Chrome 90. And How Google Wants To Change The Ways People Browse The Web

Chrome 90”

Google is the tech giant of the web. By also operating the most popular web browser, Google Chrome, the company also controls how people access the web.

And this time, by releasing Chrome 90, Google that patches lots of security vulnerabilities in this release, has shifted to encrypted web connections by default.
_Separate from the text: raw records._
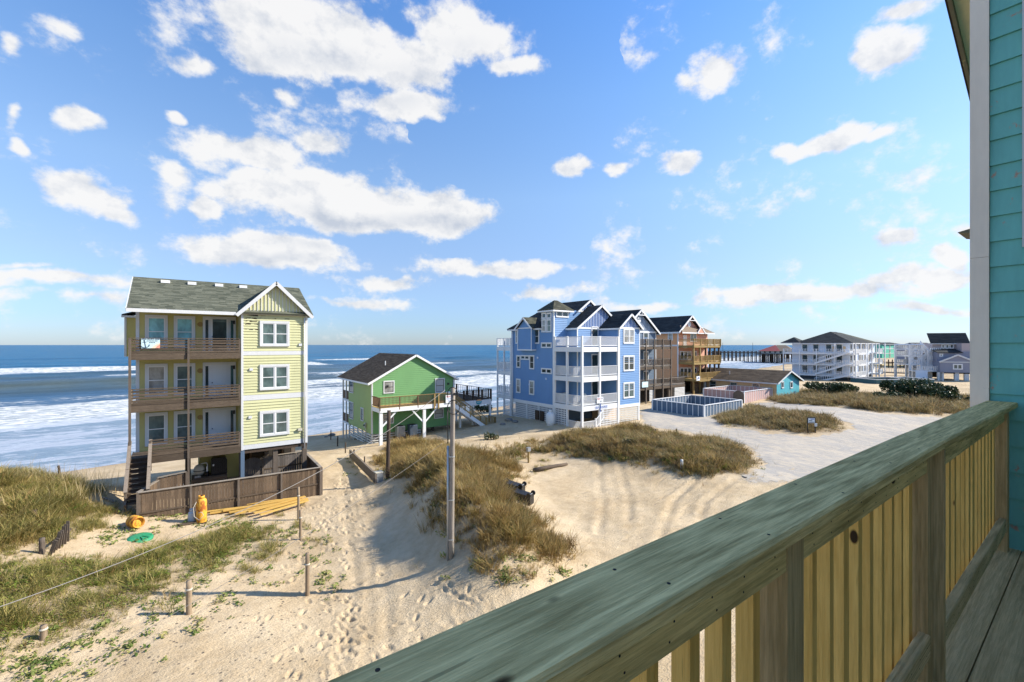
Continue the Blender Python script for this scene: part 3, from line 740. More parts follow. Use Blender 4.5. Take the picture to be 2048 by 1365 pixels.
# rollers: distance from the shore, height, width, where they run white along the coast (centres, half widths, strength)
def sea():
    ss = spread([(-14, 60, .55), (60, 130, .9), (130, 320, 2.2), (320, 900, 9), (900, 3000, 70), (3000, 26001, 900)])
    uu = spread([(-9000, -600, 500), (-600, -160, 8), (-160, 240, 1.3), (240, 700, 5), (700, 2000, 60), (2000, 16001, 700)])
    U, S = np.meshgrid(uu, ss)
    wob = fbm(U / 60, U * 0 + 3.3, 51, 3) * 16 * sm(S, 15, 60) + fbm(U / 22, S / 60, 52, 3) * 7
    T = S + wob
    Z = np.zeros_like(S); foam = np.zeros_like(S); face = np.zeros_like(S); thin = np.zeros_like(S)
    def ridge(c, h, w, steep=.45):
        d = T - c; sh = np.where(d < 0, np.exp(-(d / (w * steep)) ** 2), np.exp(-(d / w) ** 2)); return h * sh, d
    amp = lambda seed, L: np.clip(.35 + 1.6 * (vnoise(U / L, U * 0 + seed, seed) - .1), .15, 1.5)
    for c, h, w, seed, L in ((97, 1.9, 15, 61, 90), (132, .9, 12, 62, 60), (160, .8, 13, 63, 60), (205, 1.5, 17, 64, 55), (250, .9, 18, 65, 70), (330, 1.0, 24, 66, 80), (430, .8, 28, 67, 90)):
        a = amp(seed, L); r, d = ridge(c, h, w); Z += r * a
        face = np.maximum(face, np.clip(a, 0, 1.2) * (.75 + 1.2 * fbm(U / 18, S / 7, 91, 3)) * np.exp(-((d + w * .42) / (w * .42)) ** 2) * sm(-S, -240, -120) * (.62 if c < 100 else .4))
    # white water
    fr = fbm(U / 8, S / 4, 55, 4)
    fz = fbm(U / 16, S / 5, 57, 4)
    foam = np.maximum(foam, (.47 + .6 * fz) * sm(S, -13, -9) * sm(-T, -36, -24))             # swash, thin and torn
    for c in (3, 11, 18): foam = np.maximum(foam, (.78 + .5 * fz) * np.exp(-((T + 5 * fz - c) / 1.1) ** 2))
    thin = np.maximum(thin, sm(-T, -31, -24))
    foam = np.maximum(foam, (.96 + .85 * fr) * sm(T, 24, 27) * sm(-T, -64, -46))   # the broken bore
    Z += .55 * sm(T, 24, 29) * sm(-T, -66, -40) + .35 * np.abs(fbm(U / 3.2, S / 2.2, 56, 3)) * sm(T, 23, 28) * sm(-T, -66, -50)
    foam = np.maximum(foam, (.47 + .4 * fz) * sm(T, 56, 62) * sm(-T, -80, -66))
    def crest(c, w, u0, hw, st, tail=14):
        d = T - c; m_ = np.exp(-((U - u0) / hw) ** 4)
        body = np.where(d > 0, np.exp(-(d / (w * .4)) ** 2), np.exp(-(d / (w + tail * vnoise(U / 6, U * 0, 9))) ** 2))
        return st * m_ * body * (1 + .5 * fr)
    for c, w, u0, hw, st in ((203, 14, -48, 50, 1.0), (200, 12, 10, 30, .95), (150, 10, 28, 24, .75), (108, 9, 66, 30, .8), (80, 12, 66, 55, 1.0), (196, 12, 92, 12, 1.0), (250, 10, 150, 30, .8),
                             (66, 16, 190, 90, 1.0), (120, 14, 240, 70, 1.0), (90, 12, 300, 120, .9), (97, 6, -60, 16, .5), (196, 10, -150, 40, .7), (150, 9, 140, 30, .7)):
        f = crest(c, w, u0, hw, st); foam = np.maximum(foam, f); Z += .3 * np.clip(f, 0, 1) * (1 + fr)
    Z += fbm(U / 9, S / 4, 58, 4) * .35 * sm(S, 25, 60) * sm(-S, -500, -300)
    Z *= sm(S, -14, 8) * .9 + .1 * sm(S, -14, -10)
    Z += SEA + .03
    th = math.atan(.19); X = U * math.cos(th) - S * math.sin(th); Y = 58.2 + U * math.sin(th) + S * math.cos(th)
    me, _ = grid_mesh('sea', X, Y, Z, M['sea'])
    deep = sm(S + fbm(U / 50, S / 20, 59, 3) * 80, 70, 330)
    for nm, v in (('foam', np.clip(foam, 0, 1.2)), ('deep', deep), ('face', np.clip(face, 0, 1)), ('thin', thin)):
        at = me.attributes.new(nm, 'FLOAT', 'POINT'); at.data.foreach_set('value', v.astype(np.float32).ravel())
    tag(link('sea', me), 'blue green ocean with lines of white surf', None, None, 'structure')
sea()

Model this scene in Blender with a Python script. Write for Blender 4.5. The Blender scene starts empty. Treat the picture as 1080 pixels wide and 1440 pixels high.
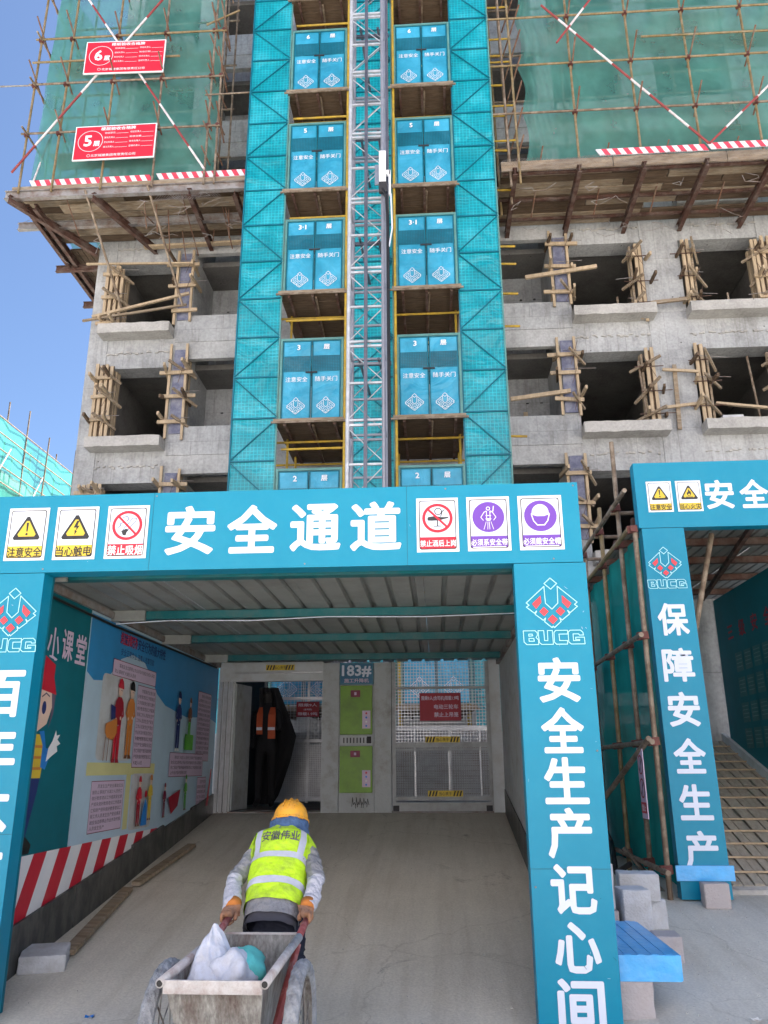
import bpy, bmesh, math, random
from mathutils import Vector as Vec, Matrix, noise
R = math.radians
S = bpy.context.scene
COL = S.collection
random.seed(7)
# ---------------------------------------------------------------- camera, sky, sun, exposure
cam = bpy.data.cameras.new('camera')
cam.sensor_fit = 'HORIZONTAL'; cam.sensor_width = 36.0; cam.lens = 36.0*1134/1080
cam.clip_start = 0.05; cam.clip_end = 2000
camo = bpy.data.objects.new('camera', cam); COL.objects.link(camo)
rot = Matrix(((0.99795451, 0.02386965, 0.05930465), (0.06374723, -0.30183309, -0.95122714), (-0.00480535, 0.95306192, -0.30273732)))
rot.transpose(); rot.transpose()
camo.matrix_world = Matrix.Translation((0, 0, 1.6)) @ rot.to_4x4()
S.camera = camo
SUN_AZ, SUN_EL = R(42), R(55.5)          # from +Y (behind the building) towards +X
W = bpy.data.worlds.new('World'); S.world = W; W.use_nodes = True
wn = W.node_tree.nodes; wl = W.node_tree.links
sky = wn.new('ShaderNodeTexSky'); sky.sky_type = 'NISHITA'; sky.sun_disc = False
sky.sun_elevation = SUN_EL; sky.sun_rotation = SUN_AZ; sky.air_density = 0.9; sky.dust_density = 0.8; sky.ozone_density = 5.0
bg = wn['Background']; bg.inputs[1].default_value = 0.05
wl.new(sky.outputs[0], bg.inputs[0])
sl = bpy.data.lights.new('sun', 'SUN'); sl.energy = 5.0; sl.angle = R(0.5); sl.color = (1, .95, .87)
so = bpy.data.objects.new('sun', sl); COL.objects.link(so)
sd = Vec((math.sin(SUN_AZ)*math.cos(SUN_EL), math.cos(SUN_AZ)*math.cos(SUN_EL), math.sin(SUN_EL)))
so.rotation_euler = sd.to_track_quat('Z', 'Y').to_euler()
S.view_settings.view_transform = 'Standard'; S.view_settings.look = 'None'
S.view_settings.gamma = 1; S.view_settings.use_curve_mapping = False
S.view_settings.exposure = 2.15
S.render.engine = 'CYCLES'
S.cycles.max_bounces = 8; S.cycles.diffuse_bounces = 5; S.cycles.transparent_max_bounces = 16
S.cycles.use_denoising = True

# ---------------------------------------------------------------- materials
def srgb(r, g, b):
    f = lambda c: (c/255/12.92) if c/255 <= .04045 else ((c/255+.055)/1.055)**2.4
    return (f(r), f(g), f(b))
MATS = {}
def newmat(name):
    m = bpy.data.materials.new(name); m.use_nodes = True
    nt = m.node_tree; b = nt.nodes['Principled BSDF']
    MATS[name] = m
    return m, nt.nodes, nt.links, b
def N(nodes, t, **k):
    n = nodes.new(t)
    for a, v in k.items(): setattr(n, a, v)
    return n
def pos(nodes, links, scale=(1, 1, 1), rotz=0):
    g = nodes.new('ShaderNodeNewGeometry'); mp = nodes.new('ShaderNodeMapping')
    mp.inputs['Scale'].default_value = scale; mp.inputs['Rotation'].default_value = (0, 0, rotz)
    links.new(g.outputs['Position'], mp.inputs[0]); return mp.outputs[0]
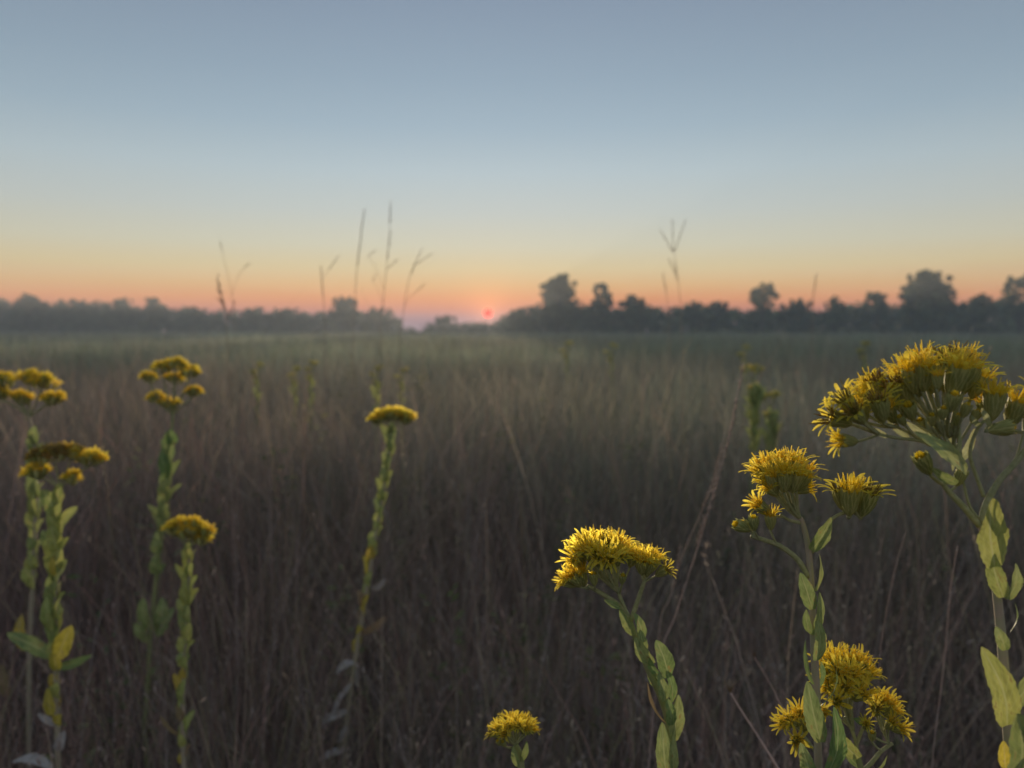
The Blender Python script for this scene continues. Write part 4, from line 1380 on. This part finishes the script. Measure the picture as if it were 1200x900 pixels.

What this means, Chrome will always try to access a website through its HTTPS protocol, instead of the older and unsecure HTTP.

Chrome in defaulting to HTTPS should speed up the performance of the web, considering that an increasing number of popular websites are already using HTTPS and are not anymore using HTTP.

Also, Chrome starts blocking port 554 is blocked on connections for HTTP, HTTPS and FTP.

Google said that the blocking of the port is designed to mitigate NAT Slipstream 2.0 attacks.

Another notable change, is Chrome in adding support for AV1, which is a fairly new video-encoding format that was developed by a consortium of Big Tech companies: Amazon, Apple, Facebook, Google and Microsoft among others.

The format is meant to avoid the royalty and licensing issues, which was something that earlier encoding formats have experienced.

With the support, desktop computers that ship with an AV1 decoder that is optimized for video conferencing with WebRTC, can benefit from a better bandwidth utilization and improved visual quality.

This should make videoconferences using Google's own Duo and Meet platforms, as well as Cisco's WebEx, smoother, especially for users with low bandwidth.

Screen-sharing is also supposed to get easier.

Then, there is the Tab Search, which is rolled out to all users.

Using Tab Search, Google attempts to improve tab management in the browser.

As for users on mobile, some on Android see a new feature that lets them track price drops across websites.

And for last, let's not forget the developers goodies.

Google Chrome 90 introduces a list of things like new CSS flexbox debugging tools, the Remove Content Security Policy directive 'plugin-types', renaming the Feature Policy API to Permissions Policy, moving issue count to the Console status bar, and more.

It should be noted that Google pushes out this Chrome 90, or just a day after a previous update that fixed two serious security flaws, and the same day that a third serious Chrome security flaw was disclosed.

The highest severity rating is high, the second-highest after critical.

Some of the vulnerabilities were used in the Pwn2Own 2021 hacking competition.